SAN DIEGO — Clarke Schmidt figured he’d pitch at Petco Park this season. He just didn’t think he’d do so in a Yankees uniform.

Instead, he expected a trade to San Diego over the offseason, as he knew the Bombers wanted Juan Soto from the pitching-needy Padres. Schmidt had heard things — not just rumors, he specified — and so the right-hander braced himself for a westward move that never happened.

“I thought I was definitely gonna be probably involved in that, for sure,” Schmidt told the Daily News before giving up one earned run over five innings in the Yankees’ 5-2, series-ending loss to the Padres on Sunday.

Instead of trading Schmidt for Soto and Trent Grisham last December, the Yankees parted with pitchers Michael King, Drew Thorpe, Jhony Brito and Randy Vásquez, as well as catcher Kyle Higashioka. King served as the centerpiece after an eye-opening transition from the bullpen to the rotation at the end of last season.

Yankees senior advisor Omar Minaya, heavily involved in the Soto trade due his longstanding relationship with Padres GM A.J. Preller, told The News that King “had to be in it.” He also said that the Yankees didn’t consider trading King and Schmidt, who logged his first year as a full-time starter in 2023.

Still, the two friends spent the first few months of the offseason wondering which would be included in the trade. King and Schmidt attended a few of the same weddings. There, the conversations mimicked the speculation that could be heard across the baseball world.

“We basically kept saying, ‘It’s going to be one of us,’” King told The News. “We were thinking there was a chance it could be both, but we kept saying it’s going to be one of us.
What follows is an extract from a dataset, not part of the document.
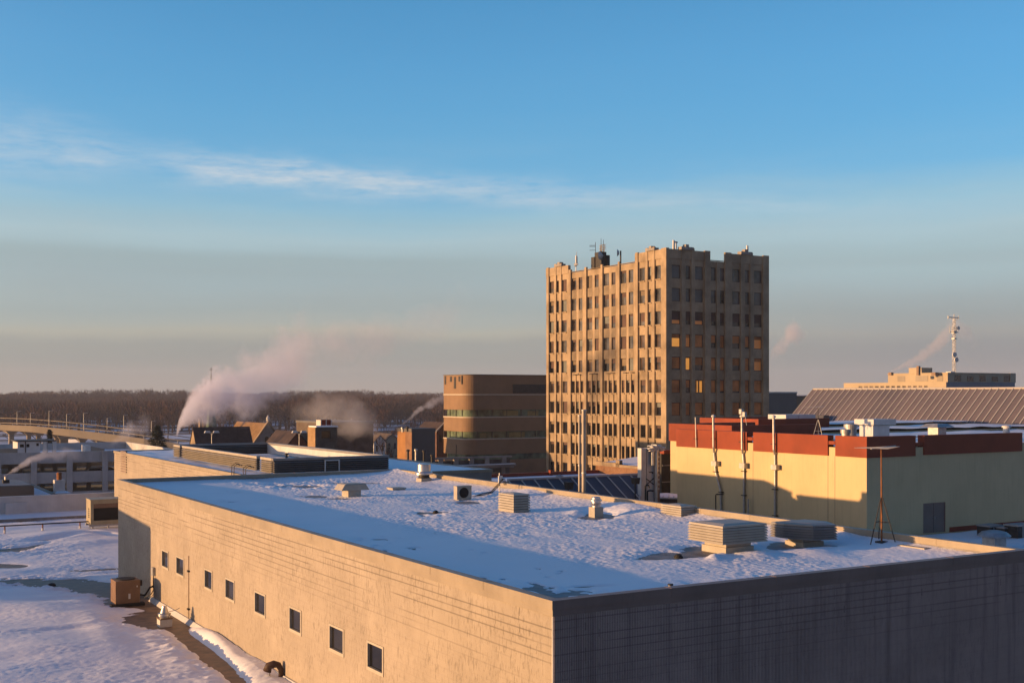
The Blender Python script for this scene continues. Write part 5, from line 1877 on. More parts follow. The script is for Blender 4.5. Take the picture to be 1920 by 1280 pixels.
# piers, tall and narrow, standing proud
def pier_b(x0, x1, top, d=0.0, name='pier', sc=4, v0=0):
    A0_, A1_ = fa(1000 + x1 / sc, TB + d), fa(1000 + x0 / sc, TB + d)
    return MB().box(TB + d, TB + SL + .05, A0_, A1_, v0, top).build(name, m_lime, tw)


def pier_a(x0, x1, top, d=0.0, name='pier', v0=0):
    return MB().box(fb(1000 + x0 / 4, TA + d), fb(1000 + x1 / 4, TA + d), TA + d, TA + SR + .05, v0, top).build(name, m_lime, tw)


EPS = .02
for x0, x1 in ((263, 279), (382, 396), (503, 517), (632, 645)):
    pier_b(x0, x1, z_mid + .55, .02)
pier_b(764, 782, z_pav + .0, 0)
pier_b(97, 114, z_pav, 0)
for x0, x1 in ((157, 170), (196, 209), (842, 856), (888, 908)):
    pier_b(x0, x1, z_pav + .45, .08)
MB().box(TB + .0, TB + .6, TA + .0, TA + fa(958 / 4 + 1000, TB) - TA - .0, 0, z_pav).build('corner_pier', m_lime, tw)
for x0, x1 in ((323, 334), (443, 454), (569, 580), (699, 710)):
    pier_b(x0, x1, rows[4][0] - .2, .14, 'mullion_pier', 4, rows[5][1] + 1.2)
    A_ = fa(1000 + (x0 + x1) / 8, TB)
for x in (502, 555, 695, 752, 894, 953, 1102, 1164):
    pier_b(x, x + 8, rows[5][1] + 1.0, .17, 'mullion_pier', 6.4)
# spandrels between the paired windows are set back and duller
spd = MB()
for i in range(5):
    zt_ = rows[i][0] - .05
    zb_ = rows[i + 1][1] + .05 if i < 4 else None
    if zb_ is None:
        continue
    for (a0, a1) in cu[3:11]:
        spd.box(TB + SL - .03, TB + SL, a0, a1, zb_, zt_)
spd.build('spandrel', m_limed, tw, kind='stuff')
for (x0, x1) in ((1000 + 0, 1038),):
    pass
for x0, x1 in ((1112, 1138), (1186, 1210), (1557, 1580), (1628, 1648)):
    pier_a(x0, x1, z_pav + (.25 if x0 > 1112 else .25), .1)
for x0, x1 in ((1288, 1328), (1440, 1486), (1725, 1768)):
    pier_a(x0, x1, z_pav, 0.0)
pier_a(1376, 1398, z_mid, .15)
# parapet panels
MB().box(TB + .04, TB + SL + .3, fa(px4(750), TB + .04), TA + 0 + fa(px4(752), TB) - TA, z_mid, z_mid + .001).build('coping', m_lime, tw) if False else None
MB().box(TB + .16, TB + SL + .4, TA + .6, fa(px4(755), TB), rows[0][1] + 1.0, z_pav - .12).build('parapet', m_lime, tw)
MB().box(TB + .16, TB + SL + .4, fa(px4(255), TB), TA1 - .02, rows[0][1] + 1.0, z_pav - .12).build('parapet', m_lime, tw)
MB().box(TB + .16, TB + SL + .4, fa(px4(752), TB), fa(px4(258), TB), rows[0][1] + 1.2, z_mid + .1).build('parapet', m_lime, tw)
MB().box(TB + .6, fb(px4(1290), TA), TA + .16, TA + SR + .4, rows[0][1] + 1.0, z_pav - .12).build('parapet', m_lime, tw)
MB().box(fb(px4(1478), TA), TB1 - .02, TA + .16, TA + SR + .4, rows[0][1] + 1.0, z_pav - .12).build('parapet', m_lime, tw)
MB().box(fb(px4(1326), TA), fb(px4(1442), TA), TA + .2, TA + SR + .4, rows[0][1] + 1.2, z_mid + .1).build('parapet', m_lime, tw)
MB().box(TB1 - .3, TB1, TA + .6, TA1 - .02, z_mid - .8, z_pav - .13).build('parapet', m_lime, tw)
MB().box(TB + .6, TB1 - .3, TA1 - .4, TA1 - .03, z_mid - .8, z_pav - .5).build('parapet', m_lime, tw)
for (x0, x1, dz) in ((1108, 1200, .35), (1556, 1640, .35)):
    MB().box(fb(px4(x0), TA), fb(px4(x1), TA), TA - .12, TA + .8, z_pav - .11, z_pav + dz).build('parapet_cap', m_stone, tw)
    xm = (x0 + x1) / 2
    MB().box(fb(px4(xm - 12), TA), fb(px4(xm + 12), TA), TA - .05, TA + .7, z_pav + dz + .001, z_pav + dz + .4).build('parapet_cap', m_stone, tw)
for (x0, x1) in ((843, 911), (166, 214)):
    MB().box(TB - .12, TB + .8, fa(px4(x1), TB), fa(px4(x0), TB), z_pav - .11, z_pav + .3).build('parapet_cap', m_stone, tw)
    xm = (x0 + x1) / 2
    MB().box(TB - .06, TB + .7, fa(px4(xm + 9), TB), fa(px4(xm - 9), TB), z_pav + .301, z_pav + .65).build('parapet_cap', m_stone, tw)
sills = MB()
for (a0, a1, z0, z1, i, k) in hb:
    if i >= 5 or k < 3 or k > 10:
        sills.box(TB + SL - .14, TB + SL, a0 - .06, a1 + .06, z0 - .2, z0 - .02)
sills.build('window_sill', m_lime, tw, kind='stuff')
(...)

“Every rumor that went out had one of our names in it. There was never one that didn’t have either of our names in it. So we were expecting it.”

After the trade finally happened late at night on Dec. 6, King and Schmidt wished each other good luck. The two still check in with one another, and they keep tabs on how the other performs.

“I’m always rooting for him,” Schmidt said.

His numbers a tad inflated by a few bad starts, King has a 4.28 ERA over his first 61 innings with the Padres.

Meanwhile, Schmidt has taken off in his second year of starting at the big league level, recording a 2.52 ERA over 11 starts and 60.2 innings. Before Sunday, Schmidt’s previous outing saw him tip pitches against the Mariners on May 21, yet he still held Seattle to just two earned runs over five innings.

Schmidt hasn’t allowed more than three earned runs in a start this year.

“He’s a stud,” King said.

Schmidt has certainly looked like one this season, improving his K%, Whiff%, Hard-Hit%, WHIP and FIP. According to Baseball Savant’s Pitching Run Value and Breaking Run Value metrics, he’s been great.

That wasn’t always the case last year, as Schmidt, an injury replacement in the Yankees’ aching rotation, recorded a 6.30 ERA through his first nine starts.

He flipped the script mid-year, pitching to the tune of a 3.12 ERA over his next 15 games (14 starts). An eight-run shellacking in Atlanta followed on Aug. 14 before Schmidt finished his season with a 4.32 ERA over his last eight starts.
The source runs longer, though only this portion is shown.